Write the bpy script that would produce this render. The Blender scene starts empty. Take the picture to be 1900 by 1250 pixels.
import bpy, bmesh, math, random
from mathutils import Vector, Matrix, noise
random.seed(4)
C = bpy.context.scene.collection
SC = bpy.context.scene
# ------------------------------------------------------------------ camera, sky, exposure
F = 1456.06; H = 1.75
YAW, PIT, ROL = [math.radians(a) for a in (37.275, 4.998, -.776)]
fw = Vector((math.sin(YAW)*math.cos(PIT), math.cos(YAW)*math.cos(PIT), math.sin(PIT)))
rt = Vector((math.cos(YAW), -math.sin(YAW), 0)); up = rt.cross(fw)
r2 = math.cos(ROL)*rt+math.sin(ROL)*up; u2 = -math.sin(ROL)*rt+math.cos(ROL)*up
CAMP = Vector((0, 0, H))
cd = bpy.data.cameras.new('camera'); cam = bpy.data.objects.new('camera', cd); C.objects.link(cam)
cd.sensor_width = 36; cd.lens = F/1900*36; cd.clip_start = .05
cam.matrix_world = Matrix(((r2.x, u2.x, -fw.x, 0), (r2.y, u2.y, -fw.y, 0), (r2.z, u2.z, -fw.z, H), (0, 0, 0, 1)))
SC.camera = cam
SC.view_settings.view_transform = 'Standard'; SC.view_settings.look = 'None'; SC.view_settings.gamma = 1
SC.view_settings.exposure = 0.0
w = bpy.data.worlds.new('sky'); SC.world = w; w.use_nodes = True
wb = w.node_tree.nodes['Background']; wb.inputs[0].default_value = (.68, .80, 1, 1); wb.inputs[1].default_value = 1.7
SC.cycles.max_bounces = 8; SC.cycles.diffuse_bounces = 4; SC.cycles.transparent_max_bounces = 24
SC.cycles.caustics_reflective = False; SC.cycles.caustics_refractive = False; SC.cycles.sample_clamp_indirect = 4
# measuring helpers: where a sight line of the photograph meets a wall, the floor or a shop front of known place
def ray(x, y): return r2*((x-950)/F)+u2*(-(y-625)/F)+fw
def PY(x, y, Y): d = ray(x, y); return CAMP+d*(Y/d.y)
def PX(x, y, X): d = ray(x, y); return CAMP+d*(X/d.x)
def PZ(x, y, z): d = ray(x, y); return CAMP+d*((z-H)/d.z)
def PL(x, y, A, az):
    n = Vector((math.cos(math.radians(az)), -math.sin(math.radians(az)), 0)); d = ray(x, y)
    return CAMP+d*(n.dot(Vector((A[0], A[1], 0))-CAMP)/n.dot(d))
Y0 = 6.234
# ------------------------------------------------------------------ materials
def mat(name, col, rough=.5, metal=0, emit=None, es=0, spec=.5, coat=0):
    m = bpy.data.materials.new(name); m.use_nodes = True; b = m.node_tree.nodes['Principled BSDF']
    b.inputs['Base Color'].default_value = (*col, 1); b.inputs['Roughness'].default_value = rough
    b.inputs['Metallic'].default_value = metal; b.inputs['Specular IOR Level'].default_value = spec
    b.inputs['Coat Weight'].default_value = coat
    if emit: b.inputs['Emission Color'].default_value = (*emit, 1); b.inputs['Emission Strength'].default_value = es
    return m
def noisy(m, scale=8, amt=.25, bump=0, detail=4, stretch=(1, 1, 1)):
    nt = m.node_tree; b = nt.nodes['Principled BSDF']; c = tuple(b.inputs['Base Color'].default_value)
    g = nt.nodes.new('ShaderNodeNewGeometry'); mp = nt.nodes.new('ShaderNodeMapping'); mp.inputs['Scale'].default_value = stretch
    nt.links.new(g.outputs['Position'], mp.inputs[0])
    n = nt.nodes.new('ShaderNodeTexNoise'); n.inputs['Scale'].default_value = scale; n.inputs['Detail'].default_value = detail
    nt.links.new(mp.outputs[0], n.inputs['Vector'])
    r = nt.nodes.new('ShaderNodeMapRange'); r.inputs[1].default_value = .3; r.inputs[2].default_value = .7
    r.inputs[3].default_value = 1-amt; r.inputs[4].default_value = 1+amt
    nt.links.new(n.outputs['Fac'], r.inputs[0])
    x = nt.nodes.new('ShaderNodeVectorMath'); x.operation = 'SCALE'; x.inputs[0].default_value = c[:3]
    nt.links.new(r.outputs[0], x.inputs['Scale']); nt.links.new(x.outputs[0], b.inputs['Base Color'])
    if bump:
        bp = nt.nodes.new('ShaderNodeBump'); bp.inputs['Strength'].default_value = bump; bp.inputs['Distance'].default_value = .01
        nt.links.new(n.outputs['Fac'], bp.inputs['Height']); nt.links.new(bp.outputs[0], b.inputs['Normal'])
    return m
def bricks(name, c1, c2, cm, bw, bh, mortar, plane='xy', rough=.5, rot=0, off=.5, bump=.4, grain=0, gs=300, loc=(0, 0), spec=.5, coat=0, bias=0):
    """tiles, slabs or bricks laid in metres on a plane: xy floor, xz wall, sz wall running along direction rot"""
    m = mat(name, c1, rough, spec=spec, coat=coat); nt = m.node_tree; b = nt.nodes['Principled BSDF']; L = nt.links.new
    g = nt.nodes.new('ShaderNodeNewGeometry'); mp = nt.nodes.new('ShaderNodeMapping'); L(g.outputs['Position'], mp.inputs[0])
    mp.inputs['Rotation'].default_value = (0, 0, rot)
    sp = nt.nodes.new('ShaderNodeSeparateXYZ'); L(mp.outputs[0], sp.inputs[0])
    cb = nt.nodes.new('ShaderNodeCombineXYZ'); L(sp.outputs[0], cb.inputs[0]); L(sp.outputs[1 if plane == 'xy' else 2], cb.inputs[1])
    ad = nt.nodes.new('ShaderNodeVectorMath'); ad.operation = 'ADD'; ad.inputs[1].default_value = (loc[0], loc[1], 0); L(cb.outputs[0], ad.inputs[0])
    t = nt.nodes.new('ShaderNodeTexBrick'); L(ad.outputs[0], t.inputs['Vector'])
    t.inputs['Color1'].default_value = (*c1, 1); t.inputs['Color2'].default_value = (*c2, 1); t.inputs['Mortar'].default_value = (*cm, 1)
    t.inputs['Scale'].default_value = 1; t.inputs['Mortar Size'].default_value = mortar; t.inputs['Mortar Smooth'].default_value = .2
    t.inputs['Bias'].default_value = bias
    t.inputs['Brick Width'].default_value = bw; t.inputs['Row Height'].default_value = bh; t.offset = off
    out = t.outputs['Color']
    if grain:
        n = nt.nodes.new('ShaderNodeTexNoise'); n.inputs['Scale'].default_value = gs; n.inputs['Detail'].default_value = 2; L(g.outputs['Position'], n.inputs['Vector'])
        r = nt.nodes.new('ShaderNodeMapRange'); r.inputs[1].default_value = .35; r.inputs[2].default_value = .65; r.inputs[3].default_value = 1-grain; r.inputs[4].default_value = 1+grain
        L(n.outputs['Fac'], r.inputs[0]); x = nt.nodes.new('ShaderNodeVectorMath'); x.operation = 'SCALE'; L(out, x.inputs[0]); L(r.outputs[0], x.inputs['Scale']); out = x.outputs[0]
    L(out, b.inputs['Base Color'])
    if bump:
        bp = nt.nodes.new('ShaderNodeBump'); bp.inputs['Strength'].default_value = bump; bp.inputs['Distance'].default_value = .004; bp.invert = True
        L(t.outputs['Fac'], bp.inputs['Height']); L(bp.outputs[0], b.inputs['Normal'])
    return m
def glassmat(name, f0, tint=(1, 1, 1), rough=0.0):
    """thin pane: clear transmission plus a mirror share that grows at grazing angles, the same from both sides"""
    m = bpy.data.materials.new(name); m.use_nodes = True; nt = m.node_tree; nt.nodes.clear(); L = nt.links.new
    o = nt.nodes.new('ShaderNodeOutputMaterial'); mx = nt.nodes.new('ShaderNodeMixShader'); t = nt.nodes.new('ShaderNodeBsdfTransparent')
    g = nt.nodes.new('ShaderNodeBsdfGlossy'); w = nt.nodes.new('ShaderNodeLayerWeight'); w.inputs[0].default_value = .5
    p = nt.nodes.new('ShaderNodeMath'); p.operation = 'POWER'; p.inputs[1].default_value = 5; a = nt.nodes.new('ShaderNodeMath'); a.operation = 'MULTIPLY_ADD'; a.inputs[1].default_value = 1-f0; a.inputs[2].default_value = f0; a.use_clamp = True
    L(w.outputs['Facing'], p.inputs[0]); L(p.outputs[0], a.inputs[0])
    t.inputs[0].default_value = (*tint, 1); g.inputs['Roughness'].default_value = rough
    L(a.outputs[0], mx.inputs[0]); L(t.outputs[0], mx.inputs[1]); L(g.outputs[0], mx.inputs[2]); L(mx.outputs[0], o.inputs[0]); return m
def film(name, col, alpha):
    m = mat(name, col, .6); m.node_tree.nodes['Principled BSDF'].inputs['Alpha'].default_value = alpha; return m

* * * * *

What you are asked to do: Scan the lines for the string "scene". Pick out every line that has it.

Finished answer:
Write the bpy script that would produce this render. The Blender scene starts empty. Take the picture to be 1900 by 1250 pixels.
C = bpy.context.scene.collection
SC = bpy.context.scene